Locate each line below that includes "script" and reproduce it.
════
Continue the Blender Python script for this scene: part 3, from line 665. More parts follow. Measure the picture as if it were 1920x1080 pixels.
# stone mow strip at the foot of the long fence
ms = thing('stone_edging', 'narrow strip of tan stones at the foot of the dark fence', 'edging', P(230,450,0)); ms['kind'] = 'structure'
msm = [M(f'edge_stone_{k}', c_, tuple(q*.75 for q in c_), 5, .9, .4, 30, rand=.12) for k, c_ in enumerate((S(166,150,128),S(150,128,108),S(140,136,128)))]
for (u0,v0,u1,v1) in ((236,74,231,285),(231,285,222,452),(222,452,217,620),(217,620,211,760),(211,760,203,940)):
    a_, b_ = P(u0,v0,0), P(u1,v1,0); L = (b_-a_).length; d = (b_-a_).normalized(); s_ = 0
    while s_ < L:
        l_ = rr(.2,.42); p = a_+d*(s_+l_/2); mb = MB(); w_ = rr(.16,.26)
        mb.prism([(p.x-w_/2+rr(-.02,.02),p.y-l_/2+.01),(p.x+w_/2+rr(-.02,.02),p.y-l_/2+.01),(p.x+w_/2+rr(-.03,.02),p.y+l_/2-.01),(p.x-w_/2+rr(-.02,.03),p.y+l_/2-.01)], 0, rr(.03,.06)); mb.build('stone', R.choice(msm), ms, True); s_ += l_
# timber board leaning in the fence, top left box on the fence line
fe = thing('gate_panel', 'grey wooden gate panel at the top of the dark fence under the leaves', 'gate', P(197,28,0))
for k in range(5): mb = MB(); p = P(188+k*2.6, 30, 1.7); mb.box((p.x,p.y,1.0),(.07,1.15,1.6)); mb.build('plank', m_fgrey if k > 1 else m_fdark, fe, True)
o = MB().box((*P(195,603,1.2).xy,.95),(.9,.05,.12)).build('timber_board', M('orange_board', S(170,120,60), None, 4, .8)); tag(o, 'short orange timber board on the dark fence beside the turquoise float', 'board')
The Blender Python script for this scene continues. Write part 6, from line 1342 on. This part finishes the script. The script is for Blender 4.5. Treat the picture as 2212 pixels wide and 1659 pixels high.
════
§ Task output
Continue the Blender Python script for this scene: part 3, from line 665. More parts follow. Measure the picture as if it were 1920x1080 pixels.
The Blender Python script for this scene continues. Write part 6, from line 1342 on. This part finishes the script. The script is for Blender 4.5. Treat the picture as 2212 pixels wide and 1659 pixels high.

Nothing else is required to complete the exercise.